レオナルド・ダ・ヴィンチ ケネス・クラーク 法政大学出版局
3月20日読了。
一番面白かったところの抜粋。
「教えてくれ、これまでに何か一つでもやり遂げたことがあるだろうか」。この言葉はレオナルドのノートやスケッチに度々登場する。複雑な計算の合間にもふと書かれているこの言葉は、はっきりと彼の病んだ心を表している。
もともとレオナルドという人は器用貧乏だったのかもしれない。結果的には貧乏でもないし、器用という言葉にそぐわない程の傑作を残したのだが、ずっと不完全燃焼だったのだろう。
レオナルドは晩年にフランスに城を与えられ、仕事といえば領主の話し相手になることだけ、ということで無為の日々を送った。その期間、彼は油絵はおろか、スケッチや素描すら残していない。腕の麻痺が進行したという話もあるが、もともとが努力家でもなかった上、粘り強さも無かったということなのかも知れない。しかしその性癖を持ってあれだけの傑作を物にしたのだから、惜しいというかなんというか。

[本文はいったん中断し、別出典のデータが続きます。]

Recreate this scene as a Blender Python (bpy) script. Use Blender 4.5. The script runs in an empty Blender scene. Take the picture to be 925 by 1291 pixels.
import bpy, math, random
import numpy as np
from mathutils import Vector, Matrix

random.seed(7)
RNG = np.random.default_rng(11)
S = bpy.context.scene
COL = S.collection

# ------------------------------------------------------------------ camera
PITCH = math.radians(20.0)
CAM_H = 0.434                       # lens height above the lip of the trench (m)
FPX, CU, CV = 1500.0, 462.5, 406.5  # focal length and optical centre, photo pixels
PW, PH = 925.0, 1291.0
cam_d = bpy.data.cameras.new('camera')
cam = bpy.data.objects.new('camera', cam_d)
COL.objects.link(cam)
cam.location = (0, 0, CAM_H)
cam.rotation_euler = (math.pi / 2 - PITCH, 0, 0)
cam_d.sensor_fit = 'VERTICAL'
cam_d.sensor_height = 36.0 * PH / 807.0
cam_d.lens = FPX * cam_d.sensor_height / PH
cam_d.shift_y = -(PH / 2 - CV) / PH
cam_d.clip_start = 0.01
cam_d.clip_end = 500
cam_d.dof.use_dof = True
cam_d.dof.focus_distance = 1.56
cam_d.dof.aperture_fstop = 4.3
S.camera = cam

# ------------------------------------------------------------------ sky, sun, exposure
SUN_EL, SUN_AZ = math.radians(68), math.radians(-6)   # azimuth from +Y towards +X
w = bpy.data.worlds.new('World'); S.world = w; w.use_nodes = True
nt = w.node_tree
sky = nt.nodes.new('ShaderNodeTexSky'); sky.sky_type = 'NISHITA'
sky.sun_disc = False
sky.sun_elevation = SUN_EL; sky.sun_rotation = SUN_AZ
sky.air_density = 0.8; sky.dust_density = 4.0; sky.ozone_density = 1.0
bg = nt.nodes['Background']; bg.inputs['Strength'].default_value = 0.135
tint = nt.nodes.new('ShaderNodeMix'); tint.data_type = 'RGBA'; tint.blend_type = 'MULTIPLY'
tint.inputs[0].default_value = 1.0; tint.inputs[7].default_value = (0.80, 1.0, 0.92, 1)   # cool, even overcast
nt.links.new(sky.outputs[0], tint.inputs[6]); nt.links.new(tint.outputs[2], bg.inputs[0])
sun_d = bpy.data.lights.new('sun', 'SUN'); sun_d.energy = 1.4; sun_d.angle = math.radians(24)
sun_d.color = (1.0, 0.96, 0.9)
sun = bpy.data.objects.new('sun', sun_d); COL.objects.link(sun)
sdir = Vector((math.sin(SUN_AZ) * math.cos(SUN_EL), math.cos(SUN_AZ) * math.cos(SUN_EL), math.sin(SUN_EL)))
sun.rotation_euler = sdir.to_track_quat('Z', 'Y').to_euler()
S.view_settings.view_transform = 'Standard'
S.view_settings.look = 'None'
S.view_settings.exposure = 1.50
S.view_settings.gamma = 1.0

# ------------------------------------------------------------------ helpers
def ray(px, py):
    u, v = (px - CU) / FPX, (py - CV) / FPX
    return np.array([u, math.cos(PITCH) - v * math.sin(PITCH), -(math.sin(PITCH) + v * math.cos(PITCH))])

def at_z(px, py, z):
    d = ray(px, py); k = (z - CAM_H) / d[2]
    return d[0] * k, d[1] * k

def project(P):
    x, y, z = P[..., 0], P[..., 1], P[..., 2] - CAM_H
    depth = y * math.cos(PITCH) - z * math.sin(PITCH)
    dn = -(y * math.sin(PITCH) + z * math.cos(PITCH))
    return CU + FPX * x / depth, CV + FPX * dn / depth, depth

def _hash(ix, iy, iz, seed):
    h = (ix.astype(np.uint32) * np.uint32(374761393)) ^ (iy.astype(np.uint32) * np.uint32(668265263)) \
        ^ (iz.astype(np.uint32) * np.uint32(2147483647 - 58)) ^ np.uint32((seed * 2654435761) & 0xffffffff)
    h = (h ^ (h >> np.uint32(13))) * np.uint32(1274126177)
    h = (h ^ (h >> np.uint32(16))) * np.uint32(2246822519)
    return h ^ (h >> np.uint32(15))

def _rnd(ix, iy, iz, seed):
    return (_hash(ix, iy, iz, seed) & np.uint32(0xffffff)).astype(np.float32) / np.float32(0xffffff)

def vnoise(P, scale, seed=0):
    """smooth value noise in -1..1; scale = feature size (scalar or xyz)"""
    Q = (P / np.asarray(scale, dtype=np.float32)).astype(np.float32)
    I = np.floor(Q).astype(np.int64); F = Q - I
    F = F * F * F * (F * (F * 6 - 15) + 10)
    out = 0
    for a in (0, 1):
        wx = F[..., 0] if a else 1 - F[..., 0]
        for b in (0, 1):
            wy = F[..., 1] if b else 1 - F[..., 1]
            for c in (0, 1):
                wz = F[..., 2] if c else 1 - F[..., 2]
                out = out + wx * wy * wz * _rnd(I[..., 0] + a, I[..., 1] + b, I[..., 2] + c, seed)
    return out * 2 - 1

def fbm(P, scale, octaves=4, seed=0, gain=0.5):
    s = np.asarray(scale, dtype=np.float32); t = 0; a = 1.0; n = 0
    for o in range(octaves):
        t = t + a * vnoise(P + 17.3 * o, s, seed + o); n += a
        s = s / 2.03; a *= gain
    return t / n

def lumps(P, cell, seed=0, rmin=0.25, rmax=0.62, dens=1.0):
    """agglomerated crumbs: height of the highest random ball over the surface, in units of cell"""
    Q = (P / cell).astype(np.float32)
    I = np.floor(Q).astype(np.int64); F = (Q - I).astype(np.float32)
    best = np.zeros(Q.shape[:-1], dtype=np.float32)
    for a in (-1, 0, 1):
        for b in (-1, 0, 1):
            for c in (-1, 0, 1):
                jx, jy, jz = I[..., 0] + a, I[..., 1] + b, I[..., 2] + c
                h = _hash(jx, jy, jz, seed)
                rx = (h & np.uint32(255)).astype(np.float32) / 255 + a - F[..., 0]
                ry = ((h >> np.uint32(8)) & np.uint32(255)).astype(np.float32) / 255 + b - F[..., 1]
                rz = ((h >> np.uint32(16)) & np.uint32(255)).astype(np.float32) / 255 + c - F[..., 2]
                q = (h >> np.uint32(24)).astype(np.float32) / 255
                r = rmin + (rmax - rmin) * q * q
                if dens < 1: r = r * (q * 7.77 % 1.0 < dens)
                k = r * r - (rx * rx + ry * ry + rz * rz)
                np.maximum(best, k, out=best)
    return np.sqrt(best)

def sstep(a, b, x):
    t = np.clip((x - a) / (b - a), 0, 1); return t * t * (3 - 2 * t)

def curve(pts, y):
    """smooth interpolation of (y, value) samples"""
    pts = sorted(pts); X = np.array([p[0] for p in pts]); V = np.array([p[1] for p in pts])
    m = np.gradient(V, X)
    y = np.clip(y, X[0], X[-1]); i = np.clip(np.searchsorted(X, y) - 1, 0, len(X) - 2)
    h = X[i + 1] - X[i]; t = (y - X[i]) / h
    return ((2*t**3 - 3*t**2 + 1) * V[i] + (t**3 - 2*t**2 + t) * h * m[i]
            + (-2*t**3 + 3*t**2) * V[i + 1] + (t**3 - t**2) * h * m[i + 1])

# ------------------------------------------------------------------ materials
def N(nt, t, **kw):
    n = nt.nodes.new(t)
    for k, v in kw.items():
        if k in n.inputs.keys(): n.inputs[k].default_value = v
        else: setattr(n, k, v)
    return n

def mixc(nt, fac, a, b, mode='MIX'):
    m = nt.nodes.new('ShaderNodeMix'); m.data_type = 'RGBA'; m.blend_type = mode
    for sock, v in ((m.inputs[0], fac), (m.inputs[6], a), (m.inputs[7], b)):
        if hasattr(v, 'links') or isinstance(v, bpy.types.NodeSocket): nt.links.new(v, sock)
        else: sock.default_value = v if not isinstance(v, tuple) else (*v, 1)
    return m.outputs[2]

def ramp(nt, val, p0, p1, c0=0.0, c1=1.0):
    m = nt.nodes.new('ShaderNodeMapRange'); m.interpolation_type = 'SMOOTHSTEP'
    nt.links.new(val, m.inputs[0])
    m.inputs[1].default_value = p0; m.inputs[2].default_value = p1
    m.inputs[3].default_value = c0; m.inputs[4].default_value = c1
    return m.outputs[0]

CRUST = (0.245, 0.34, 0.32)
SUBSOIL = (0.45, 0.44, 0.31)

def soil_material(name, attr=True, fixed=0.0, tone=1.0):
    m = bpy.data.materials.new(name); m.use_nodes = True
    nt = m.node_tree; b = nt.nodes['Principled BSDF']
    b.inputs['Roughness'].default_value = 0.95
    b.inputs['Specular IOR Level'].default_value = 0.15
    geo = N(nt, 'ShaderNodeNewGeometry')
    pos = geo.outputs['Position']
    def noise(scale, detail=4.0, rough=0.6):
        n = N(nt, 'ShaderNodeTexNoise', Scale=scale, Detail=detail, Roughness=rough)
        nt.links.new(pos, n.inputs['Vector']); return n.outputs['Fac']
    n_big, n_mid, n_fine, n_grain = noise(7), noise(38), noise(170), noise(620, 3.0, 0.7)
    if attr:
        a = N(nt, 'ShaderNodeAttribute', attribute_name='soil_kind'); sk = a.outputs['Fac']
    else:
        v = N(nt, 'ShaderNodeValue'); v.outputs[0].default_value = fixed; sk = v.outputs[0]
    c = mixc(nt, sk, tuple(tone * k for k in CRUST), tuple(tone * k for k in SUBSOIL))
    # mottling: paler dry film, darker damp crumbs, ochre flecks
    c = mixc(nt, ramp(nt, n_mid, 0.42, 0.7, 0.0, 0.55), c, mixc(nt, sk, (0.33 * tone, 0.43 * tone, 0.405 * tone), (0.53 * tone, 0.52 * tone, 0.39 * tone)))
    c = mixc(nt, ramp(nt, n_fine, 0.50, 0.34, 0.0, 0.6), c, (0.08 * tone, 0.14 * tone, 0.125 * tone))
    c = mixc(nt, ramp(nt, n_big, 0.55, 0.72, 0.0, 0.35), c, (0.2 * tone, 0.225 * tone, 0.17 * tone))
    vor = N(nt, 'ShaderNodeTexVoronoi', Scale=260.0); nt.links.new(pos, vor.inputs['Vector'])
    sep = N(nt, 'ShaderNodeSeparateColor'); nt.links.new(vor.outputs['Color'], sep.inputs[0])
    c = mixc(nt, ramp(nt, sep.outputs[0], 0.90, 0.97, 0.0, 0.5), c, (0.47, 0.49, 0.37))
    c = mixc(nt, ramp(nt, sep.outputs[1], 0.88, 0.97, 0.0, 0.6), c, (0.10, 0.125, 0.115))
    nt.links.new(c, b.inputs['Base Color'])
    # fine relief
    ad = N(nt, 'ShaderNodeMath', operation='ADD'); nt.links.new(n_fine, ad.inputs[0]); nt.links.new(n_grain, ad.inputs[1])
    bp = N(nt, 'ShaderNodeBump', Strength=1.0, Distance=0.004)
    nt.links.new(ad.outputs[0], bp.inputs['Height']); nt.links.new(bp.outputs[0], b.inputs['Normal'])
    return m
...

著者のケネス・クラークはイギリスの美学者だが文中のそこかしこにレオナルドに対する愛着が横溢していて微笑ましい。レオナルドは図形のパズルのようなものを大量にスケッチブックに残しているのだが、著者は「ああ、この無意味な時間を彼が何らかの創作に当ててくれていたら」と慨嘆の息をもらしている。むべなるかな。